··· Information supplied
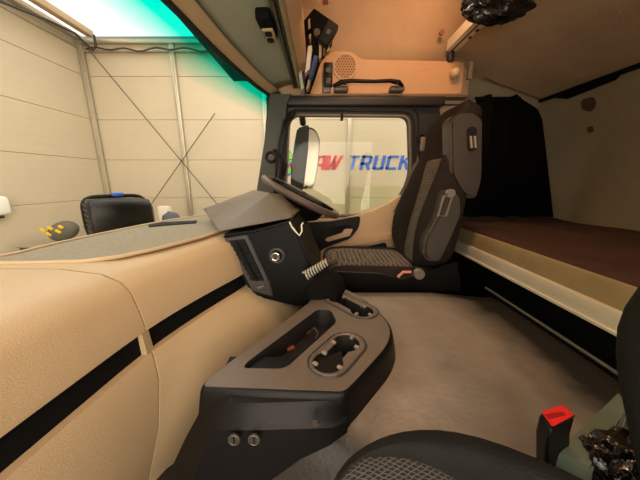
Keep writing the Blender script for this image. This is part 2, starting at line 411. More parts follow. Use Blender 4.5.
# black front-mirror housing outside, ahead of the windscreen
t = thing('mirror_housing', 'black plastic mirror housing with a blue tag, standing ahead of the windscreen', 'mirror')
y0 = 2.0
secs = []
for k, (x, sc) in enumerate(((-1.885, .90), (-1.865, 1.0), (-1.7, 1.0), (-1.54, .97), (-1.49, .88), (-1.47, .6))):
    loop = []
    for q in range(20):
        a = 2 * PI * q / 20; cx = abs(math.cos(a)) ** .5 * (1 if math.cos(a) > 0 else -1); sz = abs(math.sin(a)) ** .5 * (1 if math.sin(a) > 0 else -1)
        loop.append((x, y0 + .12 + .13 * cx * sc, .455 + .155 * sz * sc))
    secs.append(loop)
obj('shell', loft(secs), mat('glossy_black_plastic', rgb(12, 10, 9), .35, spec=.3), t)
# rim behind the shell
secs = []
for k in range(33):
    a = 2 * PI * k / 32; ca = math.cos(a); sa = math.sin(a)
    secs.append((-1.68 + .215 * (1 if ca > 0 else -1) * abs(ca) ** .4, y0 + .26, 0.448 + .172 * (1 if sa > 0 else -1) * abs(sa) ** .4))
obj('rim', tube(secs, .016, 8), M_black, t)
bm = bmesh.new()
for i in range(6): add_box(bm, (-1.896, y0 + .03, .36 + .04 * i), (-1.880, y0 + .24, .37 + .04 * i))
for i in range(4): add_box(bm, (-1.896, y0 + .04 + .055 * i, .33), (-1.880, y0 + .042 + .055 * i, .58))
obj('side_grille', bm, M_dkgrey, t)
obj('tag', box((-1.70, y0 + .23, .615), (-1.62, y0 + .30, .645), .008), M_blue, t)
obj('post', box((-1.66, y0 + .1, GZ), (-1.58, y0 + .18, .33), .01), M_black, t)
rebase(t, (-1.62, y0 + .14, GZ)); t.rotation_euler = (0, 0, math.radians(48)); t.location.x += .02; t.location.z -= .01

# ------------------------------------------------------------------ cab shell
YC = .62   # centreline of the cab
TOPX = [(0, -.43), (.18, -.405), (.40, -.387), (.68, -.345), (.86, -.310), (.95, -.275)]
BASX = [(0, -.745), (.18, -.724), (.43, -.680), (.60, -.60), (.78, -.48), (.88, -.40), (.95, -.35)]
def topx(y): return smooth_tab(TOPX, abs(y - YC), .03)
def basx(y): return smooth_tab(BASX, abs(y - YC), .03)
YS = [YC + .95 * math.sin(PI / 2 * k / 20) for k in range(-20, 21)]
rows = []
for j in range(13):
    q = j / 12; z = .55 + .65 * q; row = []
    for y in YS: row.append((basx(y) + (topx(y) - basx(y)) * q - .015 * math.sin(PI * q), y, z))
    rows.append(row)
o = struct(link('window_1', tomesh(sheet(rows)), G_wind, None, 60), 'wide curved windscreen with a teal tint band along its top')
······
### Instructions to follow:
Using the material above, set down every line exactly, but skip the pictures.

### Solved exercise:
Keep writing the Blender script for this image. This is part 2, starting at line 411. More parts follow. Use Blender 4.5.
# black front-mirror housing outside, ahead of the windscreen
t = thing('mirror_housing', 'black plastic mirror housing with a blue tag, standing ahead of the windscreen', 'mirror')
y0 = 2.0
secs = []
for k, (x, sc) in enumerate(((-1.885, .90), (-1.865, 1.0), (-1.7, 1.0), (-1.54, .97), (-1.49, .88), (-1.47, .6))):
    loop = []
    for q in range(20):
        a = 2 * PI * q / 20; cx = abs(math.cos(a)) ** .5 * (1 if math.cos(a) > 0 else -1); sz = abs(math.sin(a)) ** .5 * (1 if math.sin(a) > 0 else -1)
        loop.append((x, y0 + .12 + .13 * cx * sc, .455 + .155 * sz * sc))
    secs.append(loop)
obj('shell', loft(secs), mat('glossy_black_plastic', rgb(12, 10, 9), .35, spec=.3), t)
# rim behind the shell
secs = []
for k in range(33):
    a = 2 * PI * k / 32; ca = math.cos(a); sa = math.sin(a)
    secs.append((-1.68 + .215 * (1 if ca > 0 else -1) * abs(ca) ** .4, y0 + .26, 0.448 + .172 * (1 if sa > 0 else -1) * abs(sa) ** .4))
obj('rim', tube(secs, .016, 8), M_black, t)
bm = bmesh.new()
for i in range(6): add_box(bm, (-1.896, y0 + .03, .36 + .04 * i), (-1.880, y0 + .24, .37 + .04 * i))
for i in range(4): add_box(bm, (-1.896, y0 + .04 + .055 * i, .33), (-1.880, y0 + .042 + .055 * i, .58))
obj('side_grille', bm, M_dkgrey, t)
obj('tag', box((-1.70, y0 + .23, .615), (-1.62, y0 + .30, .645), .008), M_blue, t)
obj('post', box((-1.66, y0 + .1, GZ), (-1.58, y0 + .18, .33), .01), M_black, t)
rebase(t, (-1.62, y0 + .14, GZ)); t.rotation_euler = (0, 0, math.radians(48)); t.location.x += .02; t.location.z -= .01

# ------------------------------------------------------------------ cab shell
YC = .62   # centreline of the cab
TOPX = [(0, -.43), (.18, -.405), (.40, -.387), (.68, -.345), (.86, -.310), (.95, -.275)]
BASX = [(0, -.745), (.18, -.724), (.43, -.680), (.60, -.60), (.78, -.48), (.88, -.40), (.95, -.35)]
def topx(y): return smooth_tab(TOPX, abs(y - YC), .03)
def basx(y): return smooth_tab(BASX, abs(y - YC), .03)
YS = [YC + .95 * math.sin(PI / 2 * k / 20) for k in range(-20, 21)]
rows = []
for j in range(13):
    q = j / 12; z = .55 + .65 * q; row = []
    for y in YS: row.append((basx(y) + (topx(y) - basx(y)) * q - .015 * math.sin(PI * q), y, z))
    rows.append(row)
o = struct(link('window_1', tomesh(sheet(rows)), G_wind, None, 60), 'wide curved windscreen with a teal tint band along its top')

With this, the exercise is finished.